Le plus grand défi sur le chemin de Compostelle est, à mon avis, de respecter son propre rythme de marche. Poussé par un objectif d’étape ou encore désireux de suivre une personne ou un groupe, il est « facile » d’aller trop vite… Je crois qu’on fait le Chemin pour apprendre à ralentir… La plus grande leçon est d’en arriver à avoir assez de respect envers soi-même pour « ménager sa monture ». C’est le manque de connexion à nos signaux corporels qui mène à l’épuisement physique, aux ampoules, aux tendinites.

Si l’homme doit s’élever au niveau de la vérité qu’il recherche, pour moi, le Chemin a été le déclencheur d’une quête, celle de la capacité à me respecter davantage. Avec un sac à dos, chaque pas sur le chemin ramène à la réalité physique de l’être et de ses limites. Le corps peut très vite et brutalement devenir inapte à continuer d’avancer. La déshydratation entraîne des tendinites, la trop grande charge sur les épaules, des ampoules aux pieds, le manque de concentration, des entorses, et bien d’autres conséquences pénalisantes.
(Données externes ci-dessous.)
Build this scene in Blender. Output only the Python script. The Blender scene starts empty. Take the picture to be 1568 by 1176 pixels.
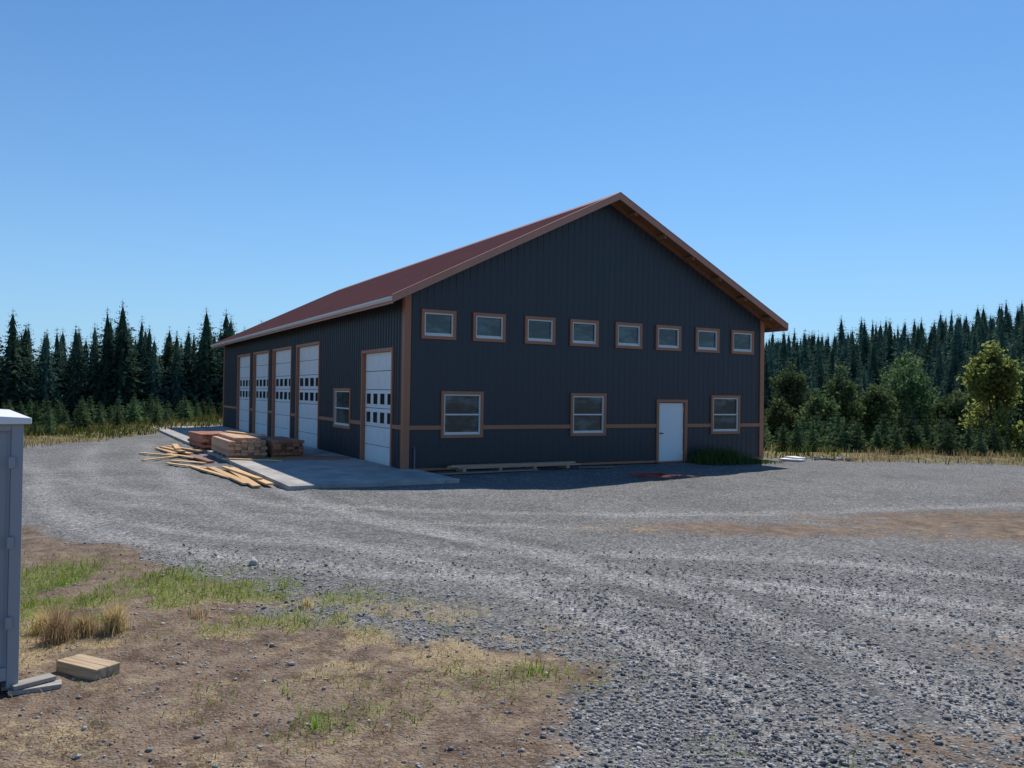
import bpy, math, random
import numpy as np
from mathutils import Matrix, Vector
rnd = random.Random(7)
RS = np.random.RandomState(11)
scene = bpy.context.scene
D = bpy.data

# ------------------------------------------------------------------ helpers
class MB:
    def __init__(s): s.v=[]; s.f=[]
    def box(s,x0,x1,y0,y1,z0,z1,M=None):
        b=len(s.v)
        P=[(x0,y0,z0),(x1,y0,z0),(x1,y1,z0),(x0,y1,z0),(x0,y0,z1),(x1,y0,z1),(x1,y1,z1),(x0,y1,z1)]
        if M is not None: P=[tuple(M@Vector(p)) for p in P]
        s.v+=P
        s.f+=[tuple(b+i for i in q) for q in ((0,3,2,1),(4,5,6,7),(0,1,5,4),(1,2,6,5),(2,3,7,6),(3,0,4,7))]
    def poly(s,pts):
        b=len(s.v); s.v+=[tuple(p) for p in pts]; s.f.append(tuple(range(b,b+len(pts))))
    def prism(s,pts,off):
        b=len(s.v); n=len(pts); o=Vector(off)
        s.v+=[tuple(p) for p in pts]+[tuple(Vector(p)+o) for p in pts]
        s.f.append(tuple(range(b,b+n))); s.f.append(tuple(range(b+2*n-1,b+n-1,-1)))
        for i in range(n):
            j=(i+1)%n; s.f.append((b+i,b+n+i,b+n+j,b+j))
    def tube(s,pts,r,n=8,cap=True):
        rings=[]
        for i,p in enumerate(pts):
            p=Vector(p); a=Vector(pts[max(i-1,0)]); c=Vector(pts[min(i+1,len(pts)-1)])
            d=(c-a).normalized(); up=Vector((0,0,1)) if abs(d.z)<.95 else Vector((1,0,0))
            e=d.cross(up).normalized(); g=e.cross(d)
            rr=r[i] if hasattr(r,'__len__') else r
            b=len(s.v); rings.append(b)
            for k in range(n):
                t=2*math.pi*k/n; s.v.append(tuple(p+e*math.cos(t)*rr+g*math.sin(t)*rr))
        for a,b in zip(rings[:-1],rings[1:]):
            for k in range(n):
                m=(k+1)%n; s.f.append((a+k,a+m,b+m,b+k))
        if cap:
            s.f.append(tuple(rings[0]+k for k in range(n))[::-1]); s.f.append(tuple(rings[-1]+k for k in range(n)))
    def obj(s,name,mat,parent=None,fix=True,bevel=0,smooth=False):
        me=D.meshes.new(name); me.from_pydata(s.v,[],s.f); 
        if fix:
            import bmesh
            bm=bmesh.new(); bm.from_mesh(me); bmesh.ops.recalc_face_normals(bm,faces=bm.faces); bm.to_mesh(me); bm.free()
        me.update(); o=D.objects.new(name,me); scene.collection.objects.link(o)
        if mat: me.materials.append(mat)
        if parent: o.parent=parent
        if bevel:
            m=o.modifiers.new('b','BEVEL'); m.width=bevel; m.segments=2; m.limit_method='ANGLE'
        if smooth: me.shade_smooth()
        return o
def npobj(name,V,F,mat,parent=None,smooth=False):
    me=D.meshes.new(name); V=np.asarray(V,dtype=np.float32); F=np.asarray(F,dtype=np.int32)
    me.vertices.add(len(V)); me.vertices.foreach_set('co',V.ravel())
    k=F.shape[1]; me.loops.add(F.size); me.loops.foreach_set('vertex_index',F.ravel())
    me.polygons.add(len(F)); me.polygons.foreach_set('loop_start',np.arange(0,F.size,k,dtype=np.int32))
    me.update(calc_edges=True); me.validate()
    if smooth: me.shade_smooth()
    o=D.objects.new(name,me); scene.collection.objects.link(o)
    if mat: me.materials.append(mat)
    if parent: o.parent=parent
    return o
def empty(name,loc=(0,0,0),rz=0):
    o=D.objects.new(name,None); scene.collection.objects.link(o); o.location=loc; o.rotation_euler=(0,0,rz); o.empty_display_size=.3
    return o
class NT:
    def __init__(s,name):
        s.m=D.materials.new(name); s.m.use_nodes=True; s.t=s.m.node_tree; s.t.nodes.clear()
        s.out=s.t.nodes.new('ShaderNodeOutputMaterial')
    def n(s,typ,ins=None,**pr):
        nd=s.t.nodes.new('ShaderNode'+typ)
        for k,v in pr.items(): setattr(nd,k,v)
        for k,v in (ins or {}).items():
            if isinstance(v,bpy.types.NodeSocket): s.t.links.new(v,nd.inputs[k])
            else: nd.inputs[k].default_value=v
        return nd
    def math(s,op,a,b=0.5,clamp=False):
        return s.n('Math',{0:a,1:b},operation=op,use_clamp=clamp).outputs[0]
    def mix(s,f,a,b,bt='MIX'):
        nd=s.t.nodes.new('ShaderNodeMix'); nd.data_type='RGBA'; nd.blend_type=bt
        for i,v in ((0,f),(6,a),(7,b)):
            if isinstance(v,bpy.types.NodeSocket): s.t.links.new(v,nd.inputs[i])
            else: nd.inputs[i].default_value=v if i==0 else (*v,1)
        return nd.outputs[2]
    def ramp(s,f,stops,interp='LINEAR'):
        nd=s.t.nodes.new('ShaderNodeValToRGB'); nd.color_ramp.interpolation=interp
        e=nd.color_ramp.elements
        while len(e)<len(stops): e.new(.5)
        for el,(p,c) in zip(e,stops):
            el.position=p; el.color=(*c,1) if hasattr(c,'__len__') else (c,c,c,1)
        s.t.links.new(f,nd.inputs[0]); return nd.outputs[0]
    def obj(s): return s.n('TexCoord').outputs['Object']
    def mapping(s,v,sc): return s.n('Mapping',{0:v,3:sc}).outputs[0]
    def noise(s,v,sc,det=4,rough=.6): return s.n('TexNoise',{'Vector':v,'Scale':sc,'Detail':det,'Roughness':rough}).outputs[0]
    def bump(s,h,st,dist): return s.n('Bump',{'Height':h,'Strength':st,'Distance':dist}).outputs[0]
    def fin(s,col,rough=.7,metal=0,normal=None,spec=.5,**ex):
        ins={'Base Color':col if isinstance(col,bpy.types.NodeSocket) else (*col,1),'Roughness':rough,'Metallic':metal,'Specular IOR Level':spec}
        if normal: ins['Normal']=normal
        ins.update(ex); b=s.n('BsdfPrincipled',ins); s.t.links.new(b.outputs[0],s.out.inputs[0]); return s.m
def metal_mat(name,c,rough=.45,var=.15,metal=0.0,spec=.5):
    m=NT(name); v=m.obj()
    a=m.noise(m.mapping(v,(1.2,1.2,.25)),1.0,5)
    col=m.mix(m.math('MULTIPLY',a,1.0),tuple(x*(1-var*1.5) for x in c),tuple(x*(1+var*1.5) for x in c))
    f=m.noise(v,35,2)
    r=m.math('ADD',m.math('MULTIPLY',f,.15),rough-.07)
    return m.fin(col,r,metal,m.bump(a,.15,.02),spec)
def wood_mat(name,c1,c2,axis=1,isl=.55):
    m=NT(name); v=m.obj(); sc=[14,14,14]; sc[axis]=.8
    a=m.noise(m.mapping(v,tuple(sc)),1.5,6,.7); g=m.n('NewGeometry').outputs['Random Per Island']
    a2=m.ramp(a,[(.3,0),(.7,1)])
    col=m.mix(a2,c1,c2); col=m.mix(m.math('MULTIPLY',g,isl),col,tuple(x*.5 for x in c2))
    return m.fin(col,.8,0,m.bump(a,.3,.004),.25)
def leaf_mat(name,cs,trans=.3,tc=None):
    m=NT(name); g=m.n('NewGeometry').outputs['Random Per Island']; oi=m.n('ObjectInfo').outputs['Random']
    n=m.noise(m.obj(),.9,1)
    f=m.math('ADD',m.math('MULTIPLY',g,.5),m.math('MULTIPLY',n,.5))
    col=m.ramp(f,cs)
    col=m.n('HueSaturation',{'Hue':m.math('ADD',m.math('MULTIPLY',oi,.05),.475),'Value':m.math('ADD',m.math('MULTIPLY',oi,.7),.65),'Color':col}).outputs[0]
    d=m.n('BsdfDiffuse',{'Color':col,'Roughness':.0}); t=m.n('BsdfTranslucent',{'Color':m.mix(.5,col,tc) if tc else col})
    mx=m.n('MixShader',{0:trans,1:d.outputs[0],2:t.outputs[0]}); m.t.links.new(mx.outputs[0],m.out.inputs[0]); return m.m

def sstep(a,b,x):
    t=np.clip((x-a)/(b-a),0,1); return t*t*(3-2*t)
TAB=np.random.RandomState(3).rand(256,256)
def vnoise(x,y,freq,seed=0):
    x=x*freq+seed*17.3; y=y*freq+seed*31.7
    xi=np.floor(x).astype(int); yi=np.floor(y).astype(int); fx=x-xi; fy=y-yi
    fx=fx*fx*(3-2*fx); fy=fy*fy*(3-2*fy)
    g=lambda i,j:TAB[i%256,j%256]
    return (g(xi,yi)*(1-fx)+g(xi+1,yi)*fx)*(1-fy)+(g(xi,yi+1)*(1-fx)+g(xi+1,yi+1)*fx)*fy
def fbm(x,y,freq,seed=0,o=4):
    r=0;a=.5;t=0
    for i in range(o): r=r+a*vnoise(x,y,freq*2**i,seed+i); t+=a; a*=.5
    return r/t

# ------------------------------------------------------------------ terrain
def pad_d(X,Y):
    yb=np.where(X>9.5,31-.25*np.clip(X-9.5,0,12),31+1.9*(9.5-X)); yb=np.minimum(yb,62)
    return np.maximum(-18-X,Y-yb)+(fbm(X,Y,.25,5)-.5)*2.5
def height(X,Y):
    X=np.asarray(X,float);Y=np.asarray(Y,float)
    d=pad_d(X,Y); r=np.hypot(X,Y); a=np.degrees(np.arctan2(X,Y))
    A=np.interp(a,[-180,-50,-12,8,18,25,32,50,180],[0,0,0,2.5,4.6,6.2,10.2,14,0])
    h=-2.0*sstep(5,34,d)+sstep(75,190,r)*(2.0+A)*(Y>0)
    h=h+.10*sstep(.0,2,d)*(1-sstep(2,6,d))
    h=h+(fbm(X,Y,.3,9)-.5)*.5*sstep(2,8,d)
    return h
POLY=[(-40,21),(-14,18),(-8,13.6),(-5.64,12),(-3.53,9.63),(-2.08,8.41),(-.93,7.77),(.17,7.14),(.56,6.36),(.6,4.96),(1.0,0),(1.0,-12),(-40,-12)]
def seg_d(X,Y,pts):
    dm=np.full(X.shape,1e9)
    for (ax,ay),(bx,by) in zip(pts[:-1],pts[1:]):
        dx,dy=bx-ax,by-ay; t=np.clip(((X-ax)*dx+(Y-ay)*dy)/(dx*dx+dy*dy),0,1)
        dm=np.minimum(dm,np.hypot(X-ax-t*dx,Y-ay-t*dy))
    return dm
def dirt_sd(X,Y):
    P=POLY+[POLY[0]]; d=seg_d(X,Y,P); ins=np.zeros(X.shape,bool)
    for (ax,ay),(bx,by) in zip(P[:-1],P[1:]):
        c=((ay>Y)!=(by>Y))&(X<(bx-ax)*(Y-ay)/((by-ay) if by!=ay else 1e-9)+ax); ins^=c
    return np.where(ins,d,-d)
def spline(pts,n=10):
    out=[];P=[pts[0]]+pts+[pts[-1]]
    for i in range(1,len(P)-2):
        p0,p1,p2,p3=[np.array(P[i+k],float) for k in (-1,0,1,2)]
        for k in range(n):
            t=k/n; out.append(tuple(.5*((2*p1)+(-p0+p2)*t+(2*p0-5*p1+4*p2-p3)*t*t+(-p0+3*p1-3*p2+p3)*t**3)))
    out.append(pts[-1]); return out
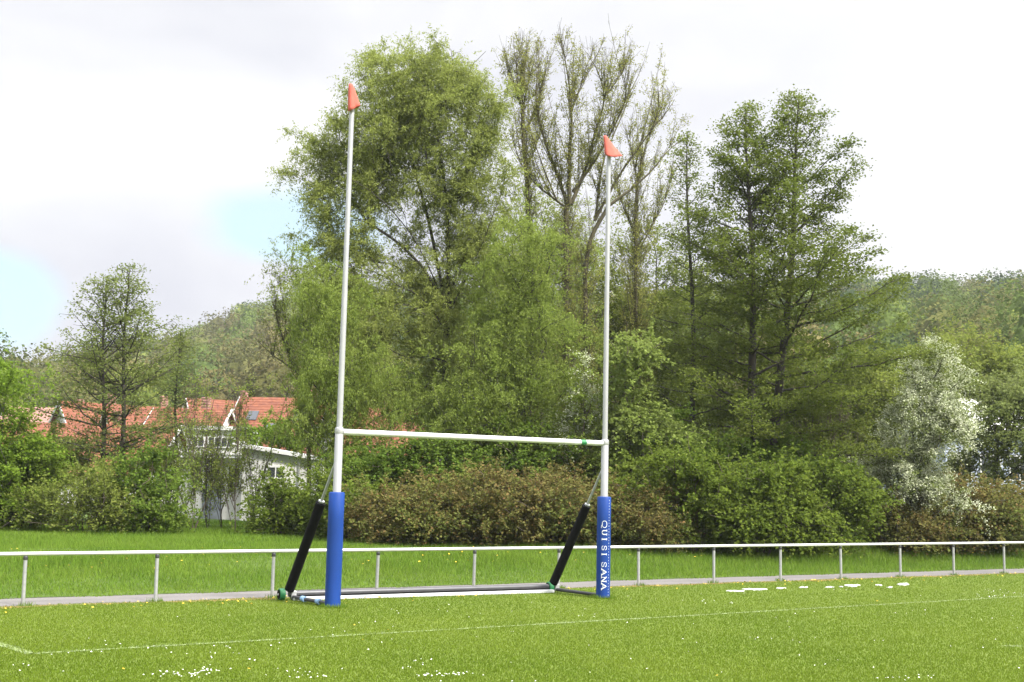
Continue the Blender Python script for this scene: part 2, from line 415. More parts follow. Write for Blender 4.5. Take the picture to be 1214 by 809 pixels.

Dans notre quotidien au travail, c’est identique. La notion d’enracinement, de contact avec mon corps est vitale. Si je suis
dans ma tête, je finis par m’étourdir et me déraciner. Je me détache graduellement des signaux importants que mon corps m’envoie et je m’éloigne progressivement de ses vrais besoins. Il n’y a pas de performance durable ni de profits réels, si je ne respecte pas mon corps. La « machine humaine », surtout si on la traite comme une machine, s’épuise et prend du temps à se réparer. C’est l’une des principales raisons pour lesquelles le sentiment d’épuisement grandit constamment dans notre modèle actuel de société.

Depuis mon retour de Compostelle, il y a plus de sept ans, j’ai poursuivi ma recherche du mieux-être. J’ai aussi développé des outils autant physiques que psychologiques que je mets en pratique. Je les transmets d’ailleurs au public et aux entreprises sous forme de formations au cours desquelles se fait l’expérience de Compostelle et s’établissent les parallèles avec le quotidien au travail. Accompagner des personnes dans la gestion de leur propre capital humain m’apporte une immense satisfaction et continue à se faire, petit pas par petit pas.

Je vis maintenant en contact conscient et presque permanent avec la terre. Les quelques rares périodes de séparation sont ponctuées de la recherche d’herbe, d’arbres, de parcs et de sentiers où je peux me reconnecter à cette expérience d’enracinement.